2002 Denver Annual Meeting (October 27-30, 2002)

Paper No. 4
Presentation Time: 1:30 PM-5:30 PM


SOULE, S.A., Dept. of Geological Sciences, Univ of Oregon, 1272 University of Oregon, Eugene, OR 97403-1272, CASHMAN, Katharine V., Univ Oregon, 1272 University of Oregon, Eugene, OR 97403-1272 and HEMPHILL-HALEY, M.A., Dept. of Geology, Humboldt State Univ, ssoule@gladstone.uoregon.edu

Planar magmatic dikes that intersect the earth's surface often produce linear arrays of discrete volcanic centers that can be used to infer a dike's near-surface orientation. While faults, joints, and other pre-existing structures can influence dike orientation, the primary control is the regional stress field at the time of emplacement.
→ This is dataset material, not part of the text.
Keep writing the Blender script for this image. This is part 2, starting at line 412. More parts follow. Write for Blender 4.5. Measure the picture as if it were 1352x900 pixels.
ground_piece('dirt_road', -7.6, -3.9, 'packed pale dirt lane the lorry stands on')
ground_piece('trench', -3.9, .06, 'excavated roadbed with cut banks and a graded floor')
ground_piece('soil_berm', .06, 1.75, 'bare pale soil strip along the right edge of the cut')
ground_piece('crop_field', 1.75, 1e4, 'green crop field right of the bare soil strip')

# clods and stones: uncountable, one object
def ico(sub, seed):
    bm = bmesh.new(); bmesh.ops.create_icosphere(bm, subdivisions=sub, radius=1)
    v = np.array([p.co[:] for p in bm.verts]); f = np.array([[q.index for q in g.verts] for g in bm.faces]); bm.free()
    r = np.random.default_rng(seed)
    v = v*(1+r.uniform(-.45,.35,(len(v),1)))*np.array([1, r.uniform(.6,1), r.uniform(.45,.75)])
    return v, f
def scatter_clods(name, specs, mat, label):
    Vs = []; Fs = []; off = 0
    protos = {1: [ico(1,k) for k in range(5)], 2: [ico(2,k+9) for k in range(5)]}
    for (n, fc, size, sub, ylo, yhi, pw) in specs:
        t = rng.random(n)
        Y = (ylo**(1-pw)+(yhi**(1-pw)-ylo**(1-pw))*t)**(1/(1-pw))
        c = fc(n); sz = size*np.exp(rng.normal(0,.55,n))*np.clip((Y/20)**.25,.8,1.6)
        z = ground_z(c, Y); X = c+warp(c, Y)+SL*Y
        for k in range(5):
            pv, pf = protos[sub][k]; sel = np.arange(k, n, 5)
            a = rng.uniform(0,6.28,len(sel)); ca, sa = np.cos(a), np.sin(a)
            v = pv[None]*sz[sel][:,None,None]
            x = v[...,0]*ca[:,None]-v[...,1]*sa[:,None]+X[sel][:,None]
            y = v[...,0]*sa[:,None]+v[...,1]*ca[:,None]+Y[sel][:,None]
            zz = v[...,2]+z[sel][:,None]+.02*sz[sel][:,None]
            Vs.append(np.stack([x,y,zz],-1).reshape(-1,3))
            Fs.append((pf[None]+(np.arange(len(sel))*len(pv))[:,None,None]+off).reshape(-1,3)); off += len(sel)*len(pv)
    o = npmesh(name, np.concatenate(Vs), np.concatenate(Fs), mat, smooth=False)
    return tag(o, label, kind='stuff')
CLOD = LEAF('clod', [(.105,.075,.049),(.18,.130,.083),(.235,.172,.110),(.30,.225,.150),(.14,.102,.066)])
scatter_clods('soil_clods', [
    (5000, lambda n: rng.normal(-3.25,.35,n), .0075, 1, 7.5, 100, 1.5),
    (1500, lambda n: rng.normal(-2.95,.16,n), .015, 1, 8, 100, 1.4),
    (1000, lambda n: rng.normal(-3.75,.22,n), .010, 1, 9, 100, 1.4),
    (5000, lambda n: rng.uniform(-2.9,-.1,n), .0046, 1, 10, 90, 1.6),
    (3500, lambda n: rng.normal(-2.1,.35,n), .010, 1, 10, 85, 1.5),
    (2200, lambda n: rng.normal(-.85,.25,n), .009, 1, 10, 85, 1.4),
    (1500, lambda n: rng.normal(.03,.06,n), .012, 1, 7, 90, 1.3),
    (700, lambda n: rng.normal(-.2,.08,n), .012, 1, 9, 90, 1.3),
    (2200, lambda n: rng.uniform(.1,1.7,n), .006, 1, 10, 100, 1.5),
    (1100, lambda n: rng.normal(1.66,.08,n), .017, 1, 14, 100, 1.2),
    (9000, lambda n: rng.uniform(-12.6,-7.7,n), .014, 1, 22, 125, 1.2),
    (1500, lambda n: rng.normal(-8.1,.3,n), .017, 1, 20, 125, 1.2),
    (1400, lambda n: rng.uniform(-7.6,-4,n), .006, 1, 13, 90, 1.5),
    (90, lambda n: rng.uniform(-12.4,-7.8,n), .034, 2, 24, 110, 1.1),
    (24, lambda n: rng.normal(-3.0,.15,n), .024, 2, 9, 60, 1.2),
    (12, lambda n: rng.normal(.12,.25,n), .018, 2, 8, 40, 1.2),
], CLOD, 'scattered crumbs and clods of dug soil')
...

For this reason, accurate identification of vent alignments has been an important problem in the study of monogenetic volcanic fields (Nakamura, 1977; Connor, 1990). A promising technique for unbiased identification of vent alignments is the Hough transform method (Wadge and Cross, 1988). This method maps all possible lines through each vent into a plane described by r (length, from the origin, of a normal to the line) and q (angle from horizontal of the normal) with the equation

r=x cos(q) + y sin(q),

where x and y are the coordinates of the vent. Alignments are identified by the intersection of two or more r(q) curves. This technique is sensitive to the shape of the field and the density of vents, with elongate fields and high vent density resulting in some spurious alignments. We have modified this technique to reduce the identification of spurious alignments, to allow greater flexibility in identification of alignments at different scales, and to facilitate a statistical analysis of alignments. The computer code identifies alignments of vents with the Hough transform method at user-defined Dr and Dq. The alignments are subsequently filtered for the number of vents, spacing between vents, and correlation (also specified by the user). The computer code, which is parallelized for eight processors, is run 1000's of times using different parameter sets to allow a statistical analysis of the sets of features that best characterize an alignment of vents. Here we present results from Holocene eruptive centers in the PNW compiled by Luedke and Smith (1984) that are loosely dated at intervals present-1 ka, 1-10 ka, 10-100 ka, and 100 ka-1 ma. An ability to quantify vent alignments in this region would provide stress indicators to supplement other sources of stress data such as earthquake focal mechanisms, borehole breakouts, and in-situ stress measurements.